In 1992 Arnett was inducted into the Drag Racing Hall of Fame for his innovations and significance to the sport, but from the start, his brilliance was questioned. He must have heard ‘That won’t work!’ so many times it sounded like a mantra. Every time he was questioned, he’d have to show folks what he was talking about. Fellow racer Don Rackeman recognized that Arnett’s mentality in the sport of automotive racing in the 1950s was far ahead of most of the know-it-alls and equipment manufacturers. Prior to running a race down San Diego way, Rackeman stopped into the Bean Bandit’s garage. “His magneto is sitting on the engine like this, at 30 degrees. He said we’re running 30 degrees. I said, ‘No way.’ So we went back that night and put ours at 33 degrees. My partner Lou Baney wasn’t there, but I told him we ran 33 degrees. He said, ‘No way. Do you realize where the piston is?’ I said, ‘I don’t care.’ Joaquin said it and we did it. He’s one very, very bright guy.”

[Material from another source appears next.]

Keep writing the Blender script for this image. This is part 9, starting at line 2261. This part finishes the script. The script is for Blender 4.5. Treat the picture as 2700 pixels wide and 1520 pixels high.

The story is true – probably. This is how you get ‘facts’ from these guys: Someone starts the story, then it fades into another. The raconteur gets corrected by a nearby listener, then starts in on the middle of a completely different story. Empirical evidence? Not exactly. But these guys were having too much fun to take notes. Who knew 45 years ago when they were out there collecting trophies like prizes in crackerjack boxes that some curious reporter would later ask – exactly which race did you win, who did you beat, at what track, with which car, what time, what speed, was it a record? Had they known, would they have taken notes, would the gravity of what they were doing magically become clear, would it have changed a damned thing? In the end, the details don’t matter, Joaquin Arnett and his Bean Bandits slew track and national records consistently beating their richer and better-equipped competitors. They did it because they had the proof of Arnett’s intuition and knowledge. They did it even though they were laughed at and called the “clown princes”. They did it because, well, because it was fun.